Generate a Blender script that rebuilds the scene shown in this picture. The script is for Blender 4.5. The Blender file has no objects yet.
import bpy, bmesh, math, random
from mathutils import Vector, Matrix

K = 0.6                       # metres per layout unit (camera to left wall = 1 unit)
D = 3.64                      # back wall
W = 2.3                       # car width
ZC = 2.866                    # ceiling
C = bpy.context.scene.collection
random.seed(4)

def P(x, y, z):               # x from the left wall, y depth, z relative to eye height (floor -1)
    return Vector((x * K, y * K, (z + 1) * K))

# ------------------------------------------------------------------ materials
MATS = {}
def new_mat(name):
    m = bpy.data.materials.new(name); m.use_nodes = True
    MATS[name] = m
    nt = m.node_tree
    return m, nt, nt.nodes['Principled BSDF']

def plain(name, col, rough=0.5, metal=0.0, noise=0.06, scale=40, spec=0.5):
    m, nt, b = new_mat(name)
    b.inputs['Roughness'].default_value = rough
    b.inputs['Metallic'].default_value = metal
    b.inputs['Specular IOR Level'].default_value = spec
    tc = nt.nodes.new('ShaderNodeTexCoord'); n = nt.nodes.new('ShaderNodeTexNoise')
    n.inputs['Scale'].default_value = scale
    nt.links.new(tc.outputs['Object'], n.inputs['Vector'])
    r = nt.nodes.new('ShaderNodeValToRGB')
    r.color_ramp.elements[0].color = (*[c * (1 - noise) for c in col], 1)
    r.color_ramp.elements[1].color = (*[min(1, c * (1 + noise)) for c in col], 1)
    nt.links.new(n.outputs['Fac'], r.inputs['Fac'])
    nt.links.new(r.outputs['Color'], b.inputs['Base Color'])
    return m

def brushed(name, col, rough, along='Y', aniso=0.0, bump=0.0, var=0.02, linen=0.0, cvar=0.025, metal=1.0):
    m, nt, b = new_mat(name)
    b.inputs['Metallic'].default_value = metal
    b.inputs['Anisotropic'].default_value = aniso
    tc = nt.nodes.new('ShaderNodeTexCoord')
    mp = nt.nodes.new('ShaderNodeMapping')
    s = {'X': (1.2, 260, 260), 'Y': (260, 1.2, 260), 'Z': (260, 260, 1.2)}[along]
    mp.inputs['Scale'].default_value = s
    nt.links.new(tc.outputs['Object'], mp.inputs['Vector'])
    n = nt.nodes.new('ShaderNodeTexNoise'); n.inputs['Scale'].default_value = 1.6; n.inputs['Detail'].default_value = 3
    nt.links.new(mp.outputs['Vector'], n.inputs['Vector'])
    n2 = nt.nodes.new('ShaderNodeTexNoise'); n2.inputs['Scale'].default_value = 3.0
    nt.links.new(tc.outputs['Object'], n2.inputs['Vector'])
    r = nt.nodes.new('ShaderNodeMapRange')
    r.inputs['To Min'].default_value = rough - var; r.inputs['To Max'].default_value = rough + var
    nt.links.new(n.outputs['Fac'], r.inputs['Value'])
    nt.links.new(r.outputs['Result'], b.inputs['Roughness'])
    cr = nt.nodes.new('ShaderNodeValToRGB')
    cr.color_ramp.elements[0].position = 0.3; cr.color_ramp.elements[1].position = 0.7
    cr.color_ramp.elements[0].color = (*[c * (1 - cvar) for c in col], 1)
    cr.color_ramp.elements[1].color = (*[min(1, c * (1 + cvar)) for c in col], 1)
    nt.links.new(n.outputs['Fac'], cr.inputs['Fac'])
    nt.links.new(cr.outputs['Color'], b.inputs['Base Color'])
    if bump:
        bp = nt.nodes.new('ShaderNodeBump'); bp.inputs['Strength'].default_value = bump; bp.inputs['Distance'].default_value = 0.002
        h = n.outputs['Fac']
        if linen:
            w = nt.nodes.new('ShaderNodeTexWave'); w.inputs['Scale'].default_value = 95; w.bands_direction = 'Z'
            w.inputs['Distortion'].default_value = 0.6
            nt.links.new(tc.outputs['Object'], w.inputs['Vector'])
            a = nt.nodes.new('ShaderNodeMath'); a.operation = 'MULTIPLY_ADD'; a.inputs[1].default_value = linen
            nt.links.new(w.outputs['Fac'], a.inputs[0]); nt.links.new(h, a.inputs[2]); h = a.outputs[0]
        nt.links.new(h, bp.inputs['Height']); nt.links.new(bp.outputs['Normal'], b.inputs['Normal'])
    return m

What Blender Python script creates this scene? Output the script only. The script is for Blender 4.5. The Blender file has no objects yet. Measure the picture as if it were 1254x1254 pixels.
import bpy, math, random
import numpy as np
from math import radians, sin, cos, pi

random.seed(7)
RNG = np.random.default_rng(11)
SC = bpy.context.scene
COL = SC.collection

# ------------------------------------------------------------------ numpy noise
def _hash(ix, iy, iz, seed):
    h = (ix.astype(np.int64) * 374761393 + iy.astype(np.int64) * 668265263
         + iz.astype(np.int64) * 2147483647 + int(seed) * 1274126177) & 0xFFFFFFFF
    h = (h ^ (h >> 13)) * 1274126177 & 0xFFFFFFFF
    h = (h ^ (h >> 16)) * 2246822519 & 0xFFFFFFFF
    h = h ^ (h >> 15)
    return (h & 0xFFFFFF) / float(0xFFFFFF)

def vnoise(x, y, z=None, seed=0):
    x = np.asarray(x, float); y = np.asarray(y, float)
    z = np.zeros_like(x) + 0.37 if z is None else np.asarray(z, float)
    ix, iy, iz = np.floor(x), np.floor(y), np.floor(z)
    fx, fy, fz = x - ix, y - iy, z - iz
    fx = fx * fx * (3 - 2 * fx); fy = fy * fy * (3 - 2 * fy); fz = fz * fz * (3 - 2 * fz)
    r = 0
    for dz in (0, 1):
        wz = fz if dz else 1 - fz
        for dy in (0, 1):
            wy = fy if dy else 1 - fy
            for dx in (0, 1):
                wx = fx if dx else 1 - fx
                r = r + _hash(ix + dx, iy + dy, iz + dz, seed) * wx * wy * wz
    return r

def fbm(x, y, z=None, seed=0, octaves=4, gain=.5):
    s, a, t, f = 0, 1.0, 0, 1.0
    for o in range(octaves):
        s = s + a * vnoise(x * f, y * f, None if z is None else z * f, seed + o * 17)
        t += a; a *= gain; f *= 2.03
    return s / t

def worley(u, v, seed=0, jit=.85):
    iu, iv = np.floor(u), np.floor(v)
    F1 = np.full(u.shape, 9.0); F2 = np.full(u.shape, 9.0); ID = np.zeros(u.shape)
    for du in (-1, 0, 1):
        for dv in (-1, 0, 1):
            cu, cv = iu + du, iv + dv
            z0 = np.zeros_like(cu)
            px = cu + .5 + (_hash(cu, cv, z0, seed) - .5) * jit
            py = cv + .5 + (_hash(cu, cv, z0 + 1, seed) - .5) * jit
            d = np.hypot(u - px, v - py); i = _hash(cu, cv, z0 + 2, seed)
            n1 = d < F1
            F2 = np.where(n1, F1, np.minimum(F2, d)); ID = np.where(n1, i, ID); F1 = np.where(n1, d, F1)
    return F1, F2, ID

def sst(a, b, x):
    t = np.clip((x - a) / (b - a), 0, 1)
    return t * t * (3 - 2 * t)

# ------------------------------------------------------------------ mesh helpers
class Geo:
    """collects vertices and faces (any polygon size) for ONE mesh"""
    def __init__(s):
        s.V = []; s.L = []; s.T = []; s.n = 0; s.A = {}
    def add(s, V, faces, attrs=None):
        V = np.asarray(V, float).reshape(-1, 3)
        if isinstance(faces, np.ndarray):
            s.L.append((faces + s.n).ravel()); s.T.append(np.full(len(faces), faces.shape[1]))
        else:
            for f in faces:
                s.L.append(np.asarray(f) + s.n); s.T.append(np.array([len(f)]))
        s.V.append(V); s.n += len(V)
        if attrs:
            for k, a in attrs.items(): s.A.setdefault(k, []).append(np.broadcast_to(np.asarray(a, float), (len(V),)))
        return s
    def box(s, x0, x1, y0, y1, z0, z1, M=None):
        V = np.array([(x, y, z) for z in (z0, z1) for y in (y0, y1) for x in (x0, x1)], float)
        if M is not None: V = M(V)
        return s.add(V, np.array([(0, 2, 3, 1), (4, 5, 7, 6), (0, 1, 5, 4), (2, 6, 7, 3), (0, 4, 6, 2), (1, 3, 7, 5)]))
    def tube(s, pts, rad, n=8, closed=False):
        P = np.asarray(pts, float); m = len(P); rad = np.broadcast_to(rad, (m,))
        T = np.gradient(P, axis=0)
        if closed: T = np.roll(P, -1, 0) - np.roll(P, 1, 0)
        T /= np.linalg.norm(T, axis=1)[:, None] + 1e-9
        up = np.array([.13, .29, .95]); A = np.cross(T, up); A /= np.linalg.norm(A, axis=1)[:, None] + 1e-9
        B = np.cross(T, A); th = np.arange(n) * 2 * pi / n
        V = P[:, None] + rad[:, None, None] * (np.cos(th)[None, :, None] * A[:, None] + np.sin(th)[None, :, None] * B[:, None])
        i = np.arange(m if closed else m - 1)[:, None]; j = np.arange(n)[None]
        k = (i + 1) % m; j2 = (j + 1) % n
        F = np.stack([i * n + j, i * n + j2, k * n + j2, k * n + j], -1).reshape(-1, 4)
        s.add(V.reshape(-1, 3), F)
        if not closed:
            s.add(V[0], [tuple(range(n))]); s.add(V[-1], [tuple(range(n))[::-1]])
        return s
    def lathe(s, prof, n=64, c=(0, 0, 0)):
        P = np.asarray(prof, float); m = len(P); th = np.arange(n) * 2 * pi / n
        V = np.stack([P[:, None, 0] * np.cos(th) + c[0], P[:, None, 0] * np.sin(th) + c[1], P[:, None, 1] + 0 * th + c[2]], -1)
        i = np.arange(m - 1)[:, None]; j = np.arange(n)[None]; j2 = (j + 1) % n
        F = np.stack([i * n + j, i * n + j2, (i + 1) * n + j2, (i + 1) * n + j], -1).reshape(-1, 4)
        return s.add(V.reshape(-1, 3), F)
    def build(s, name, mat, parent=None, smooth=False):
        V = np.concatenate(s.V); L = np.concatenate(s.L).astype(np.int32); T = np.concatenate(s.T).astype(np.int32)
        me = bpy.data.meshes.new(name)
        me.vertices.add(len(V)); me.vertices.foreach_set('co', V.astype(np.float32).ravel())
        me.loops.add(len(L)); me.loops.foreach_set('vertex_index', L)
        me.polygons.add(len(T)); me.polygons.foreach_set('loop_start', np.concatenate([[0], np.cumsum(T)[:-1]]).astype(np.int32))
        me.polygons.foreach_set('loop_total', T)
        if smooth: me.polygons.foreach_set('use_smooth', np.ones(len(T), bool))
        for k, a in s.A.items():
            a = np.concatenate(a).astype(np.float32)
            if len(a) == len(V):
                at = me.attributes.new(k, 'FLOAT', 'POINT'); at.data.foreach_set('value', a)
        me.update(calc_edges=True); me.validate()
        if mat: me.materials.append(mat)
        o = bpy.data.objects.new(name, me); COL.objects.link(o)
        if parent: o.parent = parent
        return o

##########

■ Exercise brief
Print, unaltered, every line from the beginning of the material down to the line with "from mathutils import Vector, Matrix".

■ Worked solution
Generate a Blender script that rebuilds the scene shown in this picture. The script is for Blender 4.5. The Blender file has no objects yet.
import bpy, bmesh, math, random
from mathutils import Vector, Matrix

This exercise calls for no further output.